## What is expected
Leaving out every picture, retype the lines below from the top through the one that contains "db_['kind'] = 'stuff'".

## Data block
◆ ◆ ◆ ◆

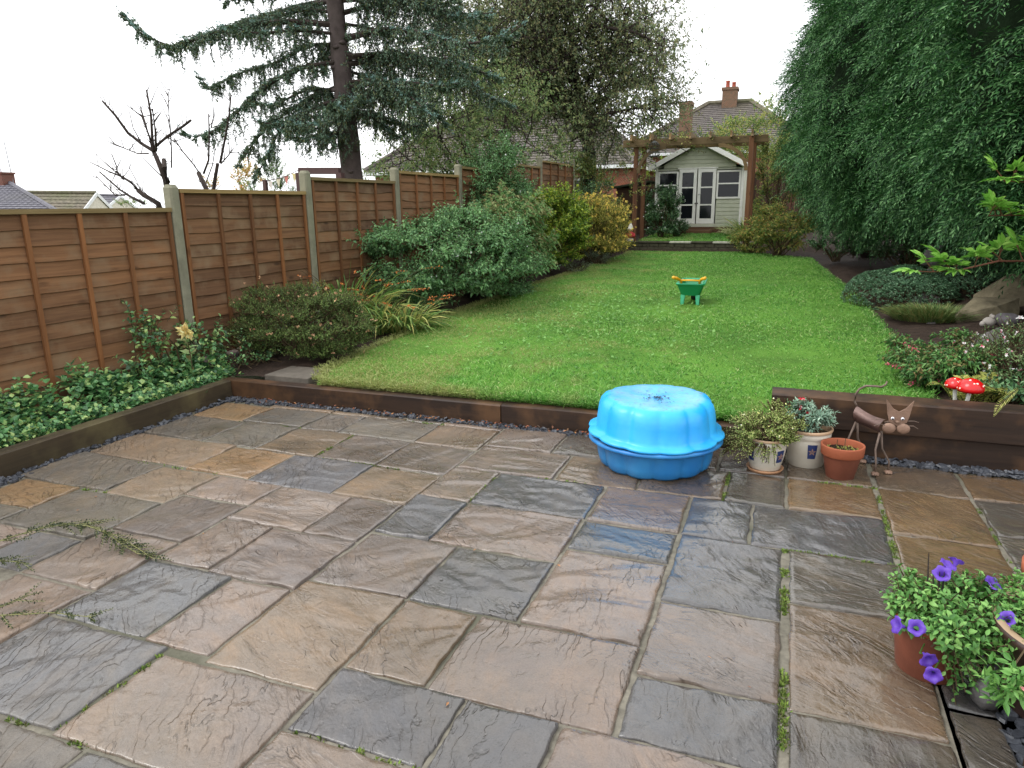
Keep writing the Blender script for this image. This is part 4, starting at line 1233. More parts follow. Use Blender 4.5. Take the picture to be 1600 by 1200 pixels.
def scal_prof(amps, n=12, ph=.1):
    return lambda th, i: 1+amps[i]*(np.abs(np.cos(n/2*(th+ph)))**.55-.7)
prof = [(0.001, .03), (.2, .03), (.29, .012), (.33, .0), (.352, .018), (.368, .06), (.386, .150), (.392, .158), (.432, .155), (.440, .164), (.438, .176), (.428, .180), (.395, .178), (.375, .15), (.35, .05), (.3, .035), (0.001, .04)]
am = [0, 0, .05, .08, .085, .08, .075, .06, .012, .01, .01, .012, .06, .075, .08, .04, 0]
pit = thing('sandpit', 'blue plastic scalloped sandpit with its domed lid on, standing on the patio', 'sandpit', PC)
prof = [(r_*.945, z_*1.08) for r_, z_ in prof]
MB().lathe(prof, PC, 168, mod=scal_prof(am)).build('base', m_plastic('blue_plastic_base', (32, 116, 186), (56, 140, 200), True), pit, smooth=True)
prof = [(.36, .186), (.395, .192), (.432, .188), (.442, .196), (.438, .206), (.402, .211), (.393, .220), (.388, .232), (.378, .300), (.372, .335), (.360, .368), (.336, .392), (.300, .403), (.255, .405), (.15, .398), (0.001, .394)]
am = [.05, .05, .055, .055, .055, .055, .06, .064, .068, .07, .07, .066, .056, .03, 0, 0]
prof = [(r_*.945, z_*1.08) for r_, z_ in prof]
m = MB().lathe(prof, PC, 168, mod=scal_prof(am, 12, .02))
V = m.v[0]; V[:, 2] += .018*(V[:, 1]-PC[1])-.012*(V[:, 0]-PC[0])+.006*np.sin(2*np.arctan2(V[:, 1]-PC[1], V[:, 0]-PC[0])+.8)+.006
o = m.build('lid', m_plastic('blue_plastic_lid', (34, 160, 232), (60, 178, 240)), pit, smooth=True)
tag(o, 'brighter blue domed lid with dirt on top')
db_ = MB(); n = 90; a = rng.uniform(0, 6.28, n); q = np.abs(rng.normal(size=n))*.09
P = np.stack([PC[0]+.02+q*np.cos(a), PC[1]-.02+q*np.sin(a), np.full(n, .438)], 1)
leaves(db_, P, rdir(n)*np.array([1, 1, .2]), np.array([[0, 0, 1.]])+.3*rdir(n), rng.uniform(.006, .024, n), rng.uniform(.004, .011, n), .2)
db_ = db_.build('debris', leaf_mat('lid_debris', [(36, 28, 22), (48, 38, 28), (60, 46, 34)], .8, .05), o); db_['kind'] = 'stuff'

M_GLAZE = plain('cream_glaze', (196, 190, 176), .22, .5, .06, 14)
M_TERRA = plain('terracotta', (150, 84, 58), .7, .3, .14, 8, .2)
M_TERRAD = plain('damp_terracotta', (110, 62, 46), .55, .4, .25, 6, .2)
M_POTSOIL = plain('potting_compost', (44, 34, 28), .95, .2, .4, 40, .8)
M_BLUEG = plain('blue_motif', (40, 58, 108), .3); M_PINKG = plain('motif_leaf', (150, 120, 110), .3)
M_INK = plain('dark_line', (52, 42, 36), .4)

def glazed_pot(label, c, r, h, saucer, motif_angles, squig):
    root = thing('flower_pot', label, 'flower pot', c)
    pr = [(.0, .0), (r*.70, .0), (r*.74, .008), (r*.90, h*.45), (r*.955, h*.72), (r*.93, h*.755), (r*.96, h*.78), (r*.97, h*.88), (r*.95, h*.90), (r*1.0, h*.93), (r*1.03, h*.975), (r*1.01, h), (r*.93, h), (r*.9, h*.95), (r*.86, h*.8)]
    z0 = .016 if saucer else 0.0
    cc = (c[0], c[1], c[2]+z0)
    MB().lathe(pr[:10], cc, 40).build('body', M_GLAZE, root, smooth=True)
    MB().lathe(pr[9:], cc, 40).build('rim', plain('rim_clay', (186, 156, 126), .35) if 'rim_clay' not in bpy.data.materials else bpy.data.materials['rim_clay'], root, smooth=True)
    MB().lathe([(0.001, h*.84), (r*.87, h*.84)], cc, 24).build('compost', M_POTSOIL, root)
    if saucer:
        MB().lathe([(0.001, 0), (r*.78, 0), (r*.9, .022), (r*.86, .024), (r*.75, .012), (0.001, .012)], c, 36).build('saucer', plain('saucer_clay', (176, 132, 98), .45), root, smooth=True)
    def rad(z):
        return np.interp(z, [p[1] for p in pr[1:5]], [p[0] for p in pr[1:5]])
    for a in motif_angles:
        m = MB(); zs = np.linspace(h*.30, h*.68, 5); hw = .030/r
        m.grid(np.stack([np.stack([cc[0]+(rad(z)+.0018)*np.cos(a+np.linspace(-hw, hw, 7)*(.86+.14*k/4)), cc[1]+(rad(z)+.0018)*np.sin(a+np.linspace(-hw, hw, 7)*(.86+.14*k/4)), np.full(7, cc[2]+z)], -1) for k, z in enumerate(zs)], 0))
        mo = m.build('motif', M_BLUEG, root, smooth=True)
        s = MB()
        for q in range(5):
            an = q*1.2566+.3; t_ = np.linspace(.002, .024, 4); wv = np.array([.001, .005, .004, .0005])
            pts = []
            for sg in (1, -1):
                for tt_, ww in zip(t_[::sg], wv[::sg]):
                    du, dz = tt_*math.cos(an)-sg*ww*math.sin(an), tt_*math.sin(an)+sg*ww*math.cos(an)
                    z = h*.49+dz; rr = rad(z)+.0035; aa = a+du/rr
                    pts.append((cc[0]+rr*math.cos(aa), cc[1]+rr*math.sin(aa), cc[2]+z))
            s.add(pts, [tuple(range(8))])
        s.build('motif_flower', M_PINKG, mo)
    for a in squig:
        t_ = np.linspace(0, 1, 12); z = h*.32+h*.32*t_; aa = a+.006/r*1.6*np.sin(t_*6.283)
        rr = rad(z)+.001
        MB().tube(np.stack([cc[0]+rr*np.cos(aa), cc[1]+rr*np.sin(aa), cc[2]+z], -1), .0022, 5).build('squiggle', M_INK, root)
    return root
p1 = (-.02, 4.41, 0.0); p2 = (.215, 4.60, 0.0); p3 = (.405, 4.43, 0.0)
glazed_pot('smaller cream glazed pot on a saucer holding a bushy variegated trailing plant', p1, .122, .205, True, (-2.45, -.72), (-1.55,))
glazed_pot('larger cream glazed pot with silver leaved plant behind the trailing one', p2, .142, .245, False, (-1.35, -2.9, .2), (-.5,))
root = thing('flower_pot', 'plain terracotta pot of bare compost beside the metal cat', 'flower pot', p3)
r, h = .122, .205
MB().lathe([(.0, 0), (r*.62, 0), (r*.64, .006), (r*.87, h*.70)], p3, 40).build('body', M_TERRAD, root, smooth=True)
MB().lathe([(r*.85, h*.69), (r*.95, h*.695), (r*.97, h*.71), (r*1.0, h*.97), (r*.99, h), (r*.92, h), (r*.9, h*.97), (r*.86, h*.72)], p3, 40).build('rim', M_TERRA, root, smooth=True)
m = MB(); th = np.linspace(0, 6.2832, 25); rr = np.linspace(0.0, r*.87, 8)
m.grid(np.stack([np.stack([p3[0]+q*np.cos(th), p3[1]+q*np.sin(th), h*.80+.006*fnoise(q*np.cos(th), q*np.sin(th), 3, 60, 3)], -1) for q in rr], 0)); m.build('compost', M_POTSOIL, root, smooth=True)
sdl = MB(); n = 70; a = rng.uniform(0, 6.28, n); q = r*.8*np.sqrt(rng.uniform(0, 1, n))
P = np.stack([p3[0]+q*np.cos(a), p3[1]+q*np.sin(a), np.full(n, h*.80)], 1)
for k in range(2):
    D = rdir(n)*.8; D[:, 2] = .8; leaves(sdl, P, D, rdir(n), rng.uniform(.012, .025, n), .007)
o = sdl.build('seedlings', leaf_mat('seedling', [(120, 122, 62), (150, 150, 84)], .6)); o.parent = root; o.location = -root.location
MB().tube([(p3[0]+.01, p3[1], h*.8), (p3[0]+.012, p3[1]+.01, h*.8+.075)], .002, 4).build('twig', M_STEM, root)
MB().tube([(p3[0]-.03, p3[1]+.02, h*.8), (p3[0]-.03, p3[1]+.02, h*.8+.06)], .002, 4).build('twig', M_STEM, root)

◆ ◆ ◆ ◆

## Solution below
Keep writing the Blender script for this image. This is part 4, starting at line 1233. More parts follow. Use Blender 4.5. Take the picture to be 1600 by 1200 pixels.
def scal_prof(amps, n=12, ph=.1):
    return lambda th, i: 1+amps[i]*(np.abs(np.cos(n/2*(th+ph)))**.55-.7)
prof = [(0.001, .03), (.2, .03), (.29, .012), (.33, .0), (.352, .018), (.368, .06), (.386, .150), (.392, .158), (.432, .155), (.440, .164), (.438, .176), (.428, .180), (.395, .178), (.375, .15), (.35, .05), (.3, .035), (0.001, .04)]
am = [0, 0, .05, .08, .085, .08, .075, .06, .012, .01, .01, .012, .06, .075, .08, .04, 0]
pit = thing('sandpit', 'blue plastic scalloped sandpit with its domed lid on, standing on the patio', 'sandpit', PC)
prof = [(r_*.945, z_*1.08) for r_, z_ in prof]
MB().lathe(prof, PC, 168, mod=scal_prof(am)).build('base', m_plastic('blue_plastic_base', (32, 116, 186), (56, 140, 200), True), pit, smooth=True)
prof = [(.36, .186), (.395, .192), (.432, .188), (.442, .196), (.438, .206), (.402, .211), (.393, .220), (.388, .232), (.378, .300), (.372, .335), (.360, .368), (.336, .392), (.300, .403), (.255, .405), (.15, .398), (0.001, .394)]
am = [.05, .05, .055, .055, .055, .055, .06, .064, .068, .07, .07, .066, .056, .03, 0, 0]
prof = [(r_*.945, z_*1.08) for r_, z_ in prof]
m = MB().lathe(prof, PC, 168, mod=scal_prof(am, 12, .02))
V = m.v[0]; V[:, 2] += .018*(V[:, 1]-PC[1])-.012*(V[:, 0]-PC[0])+.006*np.sin(2*np.arctan2(V[:, 1]-PC[1], V[:, 0]-PC[0])+.8)+.006
o = m.build('lid', m_plastic('blue_plastic_lid', (34, 160, 232), (60, 178, 240)), pit, smooth=True)
tag(o, 'brighter blue domed lid with dirt on top')
db_ = MB(); n = 90; a = rng.uniform(0, 6.28, n); q = np.abs(rng.normal(size=n))*.09
P = np.stack([PC[0]+.02+q*np.cos(a), PC[1]-.02+q*np.sin(a), np.full(n, .438)], 1)
leaves(db_, P, rdir(n)*np.array([1, 1, .2]), np.array([[0, 0, 1.]])+.3*rdir(n), rng.uniform(.006, .024, n), rng.uniform(.004, .011, n), .2)
db_ = db_.build('debris', leaf_mat('lid_debris', [(36, 28, 22), (48, 38, 28), (60, 46, 34)], .8, .05), o); db_['kind'] = 'stuff'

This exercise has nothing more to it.